WHEREAS, materials in solid waste include food waste (12%), yard waste (13%), paper/paperboard (36%), construction waste (15%), and metal (9%); and solid waste can be used as raw material in business and compost to create jobs and enhance small businesses [Institute for Local Self Reliance – (www.ilsr.org)] for example; if food and yard waste are composted rather than landfill, it will create jobs and high quality compost and would be the equivalent of closing 20% of coal powered plants in terms of eliminating green house gasses [Cool2010 – http://www.cool2012.com/cool/]; and 

WHEREAS, a practical strategy for solid waste reform, is to seek funding and research grants for Historically Black Universities and Colleges: for example, Tennessee State University has twice been funded by Tennessee General Assembly to research diversion of solid waste from landfills; and 

WHEREAS, most states including Tennessee have developed solid waste regulations that are biased toward land filling solid waste rather than composing and recycling it. 

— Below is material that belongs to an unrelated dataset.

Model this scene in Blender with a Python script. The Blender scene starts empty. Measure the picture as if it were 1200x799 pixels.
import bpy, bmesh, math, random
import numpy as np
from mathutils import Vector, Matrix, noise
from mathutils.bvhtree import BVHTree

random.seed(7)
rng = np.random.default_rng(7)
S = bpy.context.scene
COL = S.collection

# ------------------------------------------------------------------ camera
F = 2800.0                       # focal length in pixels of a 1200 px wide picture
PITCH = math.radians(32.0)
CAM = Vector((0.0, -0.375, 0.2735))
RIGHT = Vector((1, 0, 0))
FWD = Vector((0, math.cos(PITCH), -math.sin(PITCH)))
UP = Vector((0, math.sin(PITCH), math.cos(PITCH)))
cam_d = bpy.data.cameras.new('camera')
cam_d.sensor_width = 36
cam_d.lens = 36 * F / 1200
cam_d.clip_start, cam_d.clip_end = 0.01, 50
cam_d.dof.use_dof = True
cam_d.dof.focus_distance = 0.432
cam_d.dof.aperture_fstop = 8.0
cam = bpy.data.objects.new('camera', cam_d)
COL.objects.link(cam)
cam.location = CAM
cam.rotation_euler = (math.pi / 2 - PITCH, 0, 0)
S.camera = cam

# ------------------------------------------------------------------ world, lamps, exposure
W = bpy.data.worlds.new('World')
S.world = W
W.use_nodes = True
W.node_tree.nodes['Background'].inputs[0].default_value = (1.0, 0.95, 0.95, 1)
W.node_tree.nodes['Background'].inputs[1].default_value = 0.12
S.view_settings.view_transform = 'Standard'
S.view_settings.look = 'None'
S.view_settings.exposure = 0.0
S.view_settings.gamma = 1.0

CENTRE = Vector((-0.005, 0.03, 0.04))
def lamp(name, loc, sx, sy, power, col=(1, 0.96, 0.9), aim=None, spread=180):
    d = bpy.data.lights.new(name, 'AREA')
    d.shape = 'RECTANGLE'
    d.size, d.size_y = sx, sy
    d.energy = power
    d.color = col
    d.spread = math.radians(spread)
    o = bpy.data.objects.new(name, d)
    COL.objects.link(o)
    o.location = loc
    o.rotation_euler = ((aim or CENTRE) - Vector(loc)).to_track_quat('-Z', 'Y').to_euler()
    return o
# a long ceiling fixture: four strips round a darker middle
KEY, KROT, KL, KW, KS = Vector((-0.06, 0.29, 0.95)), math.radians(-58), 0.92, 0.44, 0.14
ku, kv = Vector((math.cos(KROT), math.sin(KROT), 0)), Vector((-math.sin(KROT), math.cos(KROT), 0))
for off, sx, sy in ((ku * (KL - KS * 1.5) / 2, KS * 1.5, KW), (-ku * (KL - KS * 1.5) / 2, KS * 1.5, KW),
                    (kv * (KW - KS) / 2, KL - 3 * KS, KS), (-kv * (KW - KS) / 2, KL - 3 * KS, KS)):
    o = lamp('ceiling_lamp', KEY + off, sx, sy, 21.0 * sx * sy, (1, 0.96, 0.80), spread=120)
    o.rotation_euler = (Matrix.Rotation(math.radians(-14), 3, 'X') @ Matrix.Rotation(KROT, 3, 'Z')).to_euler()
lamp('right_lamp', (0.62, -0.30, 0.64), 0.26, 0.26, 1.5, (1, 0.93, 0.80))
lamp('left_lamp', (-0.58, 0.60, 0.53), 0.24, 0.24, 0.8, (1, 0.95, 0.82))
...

THEREFORE, BE IT RESOLVED, that the National Association for the Advancement of Colored People oppose the enactment of proposed solid waste regulations which do not promote use of solid waste as a raw material in business; and 

BE IT FURTHER RESOLVED, that the National Association for the Advancement of Colored People urges every state as well as local and federal officials to support funding HBCUs to develop methods to divert solid waste from landfills to be used as raw material for business and compost and job creation; and 

BE IT FINALLY RESOLVED, that the National Association for the Advancement of Colored People urges full recognition and resolution of environmental injustice so often found in state solid waste policies.